Pierre Etaix goes purely conceptual, abandoning the plotline threading through his previous feature-length pantomimes and presenting a collection of short pieces arranged around a theme.
The first, Insomnie, is shot in full colour and shows Etaix unable to sleep and keeping himself awake longer by reading a vampire novel. The fantasies he goes into and the punch-line ending make this the least witty of the bunch, but as his first experiment in colour it succeeds aesthetically.
In the second, Le Cinematographe, Etaix arrives late to the movies and has a wickedly funny time trying to get a good seat, beset by selfish lovers, inconveniently placed posts and easy to lose snacks.

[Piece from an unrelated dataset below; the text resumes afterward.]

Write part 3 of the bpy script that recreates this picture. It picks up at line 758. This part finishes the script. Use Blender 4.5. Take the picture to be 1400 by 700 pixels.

The latter part of the skit goes into lampooning contemporary advertising and isn’t as funny as the first half, but it’s definitely an amusing segment.
The third, Tant qu’on a la santé, is the best of the bunch, a take down of modern day life whose perpetual noise of machines and crowds of people wear down the average citizen enough to keep psychiatrists in business…but who is looking after the psychiatrists?
From the delights of urban blight we go to the bucolic countryside for part four, Nous n’irons plus aux bois, in which a city couple who have come to the woods for a romantic picnic become the bane of existence for a farmer trying to erect a fence, and a game hunter trying to score an animal.
As always with Etaix, the skits are droll, wise, pointed but never cruel, pulled off with an effortless sense of continuity.